Start

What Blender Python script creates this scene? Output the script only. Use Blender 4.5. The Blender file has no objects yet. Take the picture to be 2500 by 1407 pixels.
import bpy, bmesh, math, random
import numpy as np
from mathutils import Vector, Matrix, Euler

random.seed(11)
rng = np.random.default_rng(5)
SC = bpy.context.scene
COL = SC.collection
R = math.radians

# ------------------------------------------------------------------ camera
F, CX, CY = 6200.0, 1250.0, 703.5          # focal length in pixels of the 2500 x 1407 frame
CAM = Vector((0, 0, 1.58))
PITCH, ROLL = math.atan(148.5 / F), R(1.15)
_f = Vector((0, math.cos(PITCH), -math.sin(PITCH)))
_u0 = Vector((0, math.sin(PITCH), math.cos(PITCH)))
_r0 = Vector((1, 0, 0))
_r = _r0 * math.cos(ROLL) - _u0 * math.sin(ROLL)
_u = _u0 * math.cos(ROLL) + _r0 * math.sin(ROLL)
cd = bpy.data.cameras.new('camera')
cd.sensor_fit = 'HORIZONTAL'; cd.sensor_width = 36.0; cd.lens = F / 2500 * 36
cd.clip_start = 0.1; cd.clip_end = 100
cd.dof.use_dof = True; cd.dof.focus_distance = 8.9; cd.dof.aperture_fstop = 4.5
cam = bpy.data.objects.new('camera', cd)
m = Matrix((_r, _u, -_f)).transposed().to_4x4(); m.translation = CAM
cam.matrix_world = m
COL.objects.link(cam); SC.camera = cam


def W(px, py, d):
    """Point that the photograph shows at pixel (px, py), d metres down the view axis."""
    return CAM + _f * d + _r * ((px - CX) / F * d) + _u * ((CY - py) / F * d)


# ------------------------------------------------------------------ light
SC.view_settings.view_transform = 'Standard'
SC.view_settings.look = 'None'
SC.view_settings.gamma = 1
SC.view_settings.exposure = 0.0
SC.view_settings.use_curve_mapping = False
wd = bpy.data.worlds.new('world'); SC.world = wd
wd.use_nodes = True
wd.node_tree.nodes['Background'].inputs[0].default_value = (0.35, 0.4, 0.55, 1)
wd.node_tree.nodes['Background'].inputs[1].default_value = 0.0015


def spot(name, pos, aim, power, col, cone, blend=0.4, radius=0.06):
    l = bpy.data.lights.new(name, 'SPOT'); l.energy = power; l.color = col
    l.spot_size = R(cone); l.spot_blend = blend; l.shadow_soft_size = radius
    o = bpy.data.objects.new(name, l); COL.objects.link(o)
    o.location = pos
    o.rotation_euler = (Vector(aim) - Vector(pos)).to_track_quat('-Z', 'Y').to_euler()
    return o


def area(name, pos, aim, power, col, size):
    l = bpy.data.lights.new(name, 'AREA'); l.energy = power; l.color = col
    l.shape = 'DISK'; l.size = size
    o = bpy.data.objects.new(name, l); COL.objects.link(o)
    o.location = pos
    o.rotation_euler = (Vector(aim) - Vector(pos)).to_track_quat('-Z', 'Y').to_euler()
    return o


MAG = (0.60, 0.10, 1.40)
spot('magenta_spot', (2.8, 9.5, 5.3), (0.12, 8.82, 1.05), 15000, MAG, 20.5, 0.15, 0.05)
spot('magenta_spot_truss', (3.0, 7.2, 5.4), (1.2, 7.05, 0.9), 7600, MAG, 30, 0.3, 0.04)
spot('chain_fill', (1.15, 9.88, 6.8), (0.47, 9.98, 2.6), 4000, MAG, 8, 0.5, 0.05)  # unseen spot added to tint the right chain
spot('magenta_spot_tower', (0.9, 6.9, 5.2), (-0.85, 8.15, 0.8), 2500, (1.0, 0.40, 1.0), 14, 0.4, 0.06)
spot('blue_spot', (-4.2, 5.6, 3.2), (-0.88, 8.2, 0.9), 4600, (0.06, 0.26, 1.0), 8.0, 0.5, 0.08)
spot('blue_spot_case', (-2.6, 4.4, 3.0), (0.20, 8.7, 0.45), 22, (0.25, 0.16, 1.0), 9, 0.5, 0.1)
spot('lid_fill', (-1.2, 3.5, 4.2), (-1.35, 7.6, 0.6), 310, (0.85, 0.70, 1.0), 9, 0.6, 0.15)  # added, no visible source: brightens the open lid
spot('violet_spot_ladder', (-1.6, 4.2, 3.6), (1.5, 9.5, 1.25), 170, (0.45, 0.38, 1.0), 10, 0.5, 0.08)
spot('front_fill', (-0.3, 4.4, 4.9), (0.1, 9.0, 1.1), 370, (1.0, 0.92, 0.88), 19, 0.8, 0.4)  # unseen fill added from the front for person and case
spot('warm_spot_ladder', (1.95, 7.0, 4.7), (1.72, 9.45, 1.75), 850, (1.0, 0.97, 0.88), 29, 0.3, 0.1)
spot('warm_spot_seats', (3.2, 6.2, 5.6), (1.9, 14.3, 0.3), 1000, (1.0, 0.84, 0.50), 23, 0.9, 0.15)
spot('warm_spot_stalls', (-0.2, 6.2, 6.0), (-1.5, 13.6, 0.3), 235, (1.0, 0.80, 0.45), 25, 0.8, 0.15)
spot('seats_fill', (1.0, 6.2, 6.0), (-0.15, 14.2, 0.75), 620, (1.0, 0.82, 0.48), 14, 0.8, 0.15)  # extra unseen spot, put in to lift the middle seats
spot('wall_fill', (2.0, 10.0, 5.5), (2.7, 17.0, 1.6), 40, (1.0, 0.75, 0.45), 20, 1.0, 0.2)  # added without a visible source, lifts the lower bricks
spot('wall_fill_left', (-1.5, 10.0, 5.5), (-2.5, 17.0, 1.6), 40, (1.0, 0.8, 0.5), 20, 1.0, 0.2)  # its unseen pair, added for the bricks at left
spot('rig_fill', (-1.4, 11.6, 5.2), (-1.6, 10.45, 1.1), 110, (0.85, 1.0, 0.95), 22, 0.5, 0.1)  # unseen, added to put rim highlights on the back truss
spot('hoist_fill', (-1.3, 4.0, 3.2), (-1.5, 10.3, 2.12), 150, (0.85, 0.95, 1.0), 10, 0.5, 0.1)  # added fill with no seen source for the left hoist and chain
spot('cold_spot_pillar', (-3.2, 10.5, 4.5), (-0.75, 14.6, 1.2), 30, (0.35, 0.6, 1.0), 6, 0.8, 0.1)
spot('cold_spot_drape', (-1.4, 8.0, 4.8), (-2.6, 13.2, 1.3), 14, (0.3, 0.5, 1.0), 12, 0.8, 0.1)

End

Short problem »
Exactly repeat the lines above, from the opening line through the one with "return CAM +", and include nothing else.

Solution for this problem »
What Blender Python script creates this scene? Output the script only. Use Blender 4.5. The Blender file has no objects yet. Take the picture to be 2500 by 1407 pixels.
import bpy, bmesh, math, random
import numpy as np
from mathutils import Vector, Matrix, Euler

random.seed(11)
rng = np.random.default_rng(5)
SC = bpy.context.scene
COL = SC.collection
R = math.radians

# ------------------------------------------------------------------ camera
F, CX, CY = 6200.0, 1250.0, 703.5          # focal length in pixels of the 2500 x 1407 frame
CAM = Vector((0, 0, 1.58))
PITCH, ROLL = math.atan(148.5 / F), R(1.15)
_f = Vector((0, math.cos(PITCH), -math.sin(PITCH)))
_u0 = Vector((0, math.sin(PITCH), math.cos(PITCH)))
_r0 = Vector((1, 0, 0))
_r = _r0 * math.cos(ROLL) - _u0 * math.sin(ROLL)
_u = _u0 * math.cos(ROLL) + _r0 * math.sin(ROLL)
cd = bpy.data.cameras.new('camera')
cd.sensor_fit = 'HORIZONTAL'; cd.sensor_width = 36.0; cd.lens = F / 2500 * 36
cd.clip_start = 0.1; cd.clip_end = 100
cd.dof.use_dof = True; cd.dof.focus_distance = 8.9; cd.dof.aperture_fstop = 4.5
cam = bpy.data.objects.new('camera', cd)
m = Matrix((_r, _u, -_f)).transposed().to_4x4(); m.translation = CAM
cam.matrix_world = m
COL.objects.link(cam); SC.camera = cam


def W(px, py, d):
    """Point that the photograph shows at pixel (px, py), d metres down the view axis."""
    return CAM + _f * d + _r * ((px - CX) / F * d) + _u * ((CY - py) / F * d)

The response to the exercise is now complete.